This question was asked in CSIR. please help me to find out correct choice
Let $y(t)$ satisfy the differential equation $$y'=\lambda y;y(0)=1$$. Then the backward Euler method for $n\geq 1$ and $h>0$ $$\frac{y_n-y_{n-1}}{h}=\lambda y_n;\quad y(0)=1$$ yields
a first order approximation to $e^{\lambda nh}$
a polynomial approximation to $e^{\lambda nh}$
a rational function approximation to $e^{\lambda nh}$
a Chebyshev polynomial approximation to $e^{\lambda nh}$
The correct answer is (1).
Let us prove it:
An the solution is to apply Taylor series. Let $y_n$ be the approximation point or the center of series, because it is occurs twice per numerical scheme.

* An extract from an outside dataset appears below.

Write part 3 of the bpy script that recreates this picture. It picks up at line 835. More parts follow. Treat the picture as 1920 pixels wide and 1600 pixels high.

$y(x)=y(c)+\frac{1}{1!}(x-c)y'(c)+...+\frac{1}{n!}(x-c)^n y^{(n)}(x_0)+...$
Let $c:=x_{n};\quad x:=x_{n-1};\quad y_n:=y(x_n);\quad y_{n-1}:=y(x_{n-1});\quad h:=x_n-x_{n-1}$
$y_{n-1} = y_{n} - h y'(x_{n})+\frac{h^2}{2}y''(x_{n})-\frac{h^3}{6}y'''(x_{n})+...$
$\frac{y_{n} - y_{n-1}}{h} = y'(x_{n}) - \frac{h}{2}y''(x_{n})+\frac{h^2}{6}y'''(x_{n})-...$
We may show that residual depends on step $h$ linearly: $0=\frac{y_{n} - y_{n-1}}{h}-y_n= \underbrace{(y'(x_{n})-\lambda y_n)}_{=0} - \frac{h}{2}y''(x_{n})+\frac{h^2}{6}y'''(x_{n})-...=O(h) $
So it is first order approximation.
You can find more info about finite difference method on wiki.
Since the explicit solution of that recursion is $$ y_n=\Bigl(1-\frac{λnh}{n}\Bigr)^{-n} $$ you get for $nh=t$ fixed a well-known approximation of the exponential $e^{λt}$. Using the logarithm series you can find the approximation order.